The government will approve a series of tax cuts affecting fuel, electricity, and gas this Friday in an extraordinary Council of Ministers meeting covened to assess the initial response to the effects of the war in the Middle East. Among the most notable measures is the reduction of the VAT on fuels, which will drop from 21% to 10%, as reported this Friday morning by Cadena SER. This measure is complemented by others such as a reduction in the special tax on hydrocarbons and a reduction in the VAT on electricity and gas, according to sources familiar with the measures the government will propose. With these measures, the government aims to lower the price of gasoline and diesel at a time of significant tension in energy markets.
Energy products subject to the hydrocarbon tax have a highly varied chemical composition and are available in both liquid and gaseous states. Generally, they are those intended for use as heating fuel or other fuels, with the exception of coal and other solid hydrocarbons. These include gasoline, kerosene, diesel, fuel oil, liquefied petroleum gases, natural gas, biofuels, and biofuels.
The package also includes, according to the same sources, tax measures affecting energy . The VAT on electricity and gas will be reduced from 21% to 10%, in addition to a reduction in the special tax on electricity. Furthermore, the government will suspend the tax on the value of electricity production, a measure aimed at reducing system costs and preventing them from being passed on to consumers in their final bills.
The electricity tax is a levy that charges 5% on electricity consumption. It applies both to electricity supplied for consumption and to electricity consumed by producers themselves. It is an indirect tax included in the price and paid by the end consumer through their electricity bill, although the electricity companies are the ones who collect it from the tax authorities.

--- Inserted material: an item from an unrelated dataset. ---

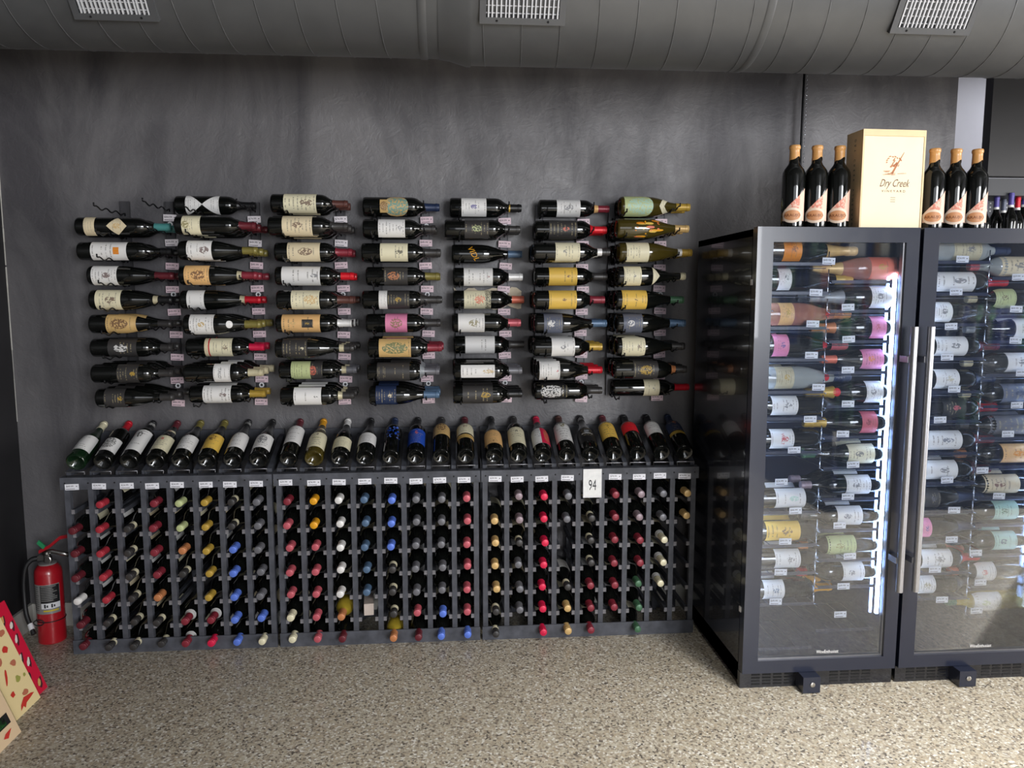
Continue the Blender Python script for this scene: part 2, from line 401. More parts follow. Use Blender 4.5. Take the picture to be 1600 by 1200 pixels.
def label_mesh(sh, z0, z1, half, shape='rect', mat='paper'):
    z0, z1 = round(z0, 3), round(z1, 3); k = ('L', sh, z0, z1, half, shape, mat)
    if k in _mc: return _mc[k]
    nu, nz = 16, 6; H = z1-z0; vs = []; fs = []; uv = []
    def rng(u):
        a = abs(u)
        if shape == 'diamond': return (z0+H/2-H/2*(1-a), z0+H/2+H/2*(1-a))
        if shape == 'oval': q = math.sqrt(max(0, 1-a*a)); return (z0+H/2-H/2*q, z0+H/2+H/2*q)
        if shape == 'arch': q = math.sqrt(max(0, 1-a*a)); return (z0, z0+H*.6+H*.4*q)
        if shape == 'oct': c = max(0, a-.75)/.25*H*.22; return (z0+c, z1-c)
        if shape == 'hourA': return (z0, z0+H*(1-a)*1.0+.0005)
        if shape == 'hourB': return (z1-H*(1-a)-.0005, z1)
        if shape == 'tri': return (z0, z0+H*(1-a)+.0005)
        if shape == 'point': return (z0+H*.55*(1-(1-a)), z1) if False else (z0+H*.0, z1-H*.5*a)
        if shape == 'vee': return (z0+H*.5*a, z0+H*.5*a+H*.5)
        if shape == 'wedge': q = (u+1)/2; return (z0, z0+H*(.25+.75*q))
        return (z0, z1)
    for i in range(nu+1):
        u = -1+2*i/nu; lo, hi = rng(u); th = u*R(half)
        for j in range(nz+1):
            z = lo+(hi-lo)*j/nz; r = prad(sh, z)+.0007
            vs.append((r*sin(th), -r*cos(th), z)); uv.append(((u+1)/2, (z-z0)/H if H else 0))
    for i in range(nu):
        for j in range(nz):
            a = i*(nz+1)+j; fs.append((a, a+nz+1, a+nz+2, a+1))
    me = MB().add(vs, fs).mesh('label', M[mat], True)
    ul = me.uv_layers.new(name='UVMap')
    for l in me.loops: ul.data[l.index].uv = uv[l.vertex_index]
    _mc[k] = me; return me
def wrap_text(sh, s, zc, size, shear=0., rot=0., ang=0.):
    vs, fs = text_geo(s, shear); out = []
    cr, sr = cos(rot), sin(rot)
    for x, y, z in vs:
        X = (x*cr-y*sr)*size; Y = (x*sr+y*cr)*size
        zz = zc+Y; r = prad(sh, zz)+.0012; th = X/r+ang
        out.append((r*sin(th), -r*cos(th), zz))
    return MB().add(out, fs).mesh('lettering', M['paint'])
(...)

The tax on the value of electricity production, on the other hand, is a direct environmental tax levied on the production of electricity and its integration into the electrical grid. It is paid by energy producers (not consumers) and is calculated on the total amount they receive for generating that electricity, applying a tax rate of 7%.
With this set of measures, the government aims to contain the impact of the energy crisis stemming from the international conflict and curb a potential rise in inflation, protecting both households and businesses in a context of growing uncertainty. The illegal attack by the United States and Israel on Iran has caused gasoline prices to reach an average of €1.709 per liter at Spanish pumps in just three weeks, while diesel is now selling for €1.837, according to the EU Oil Bulletin published this Thursday, which uses average prices from Monday.
In addition to the tax package, the government will present “structural” changes affecting the energy sector. And, according to sources involved in the negotiations within the government, it appears that measures related to intervention in the rental market, demanded by both Sumar and the left-wing coalition partners, have been ruled out.
Prime Minister Pedro Sánchez will appear before Parliament after the cabinet meeting to present a package that appears to be less ambitious than the one implemented during the initial stages of the war in Ukraine. There are two reasons why, at least for now, the response is more restrained than it was in 2022. Firstly, the macroeconomic impact of the conflict is less than it was then, and the Socialist Party (PSOE), responsible for economic policy, is opting for proportionate and targeted measures that do not exceed Spain's fiscal capacity. Secondly, according to government sources, the coalition's parliamentary weakness and recent setbacks in Congress are forcing the government to present a minimal and less ambitious plan in order to garner the maximum possible support in Parliament.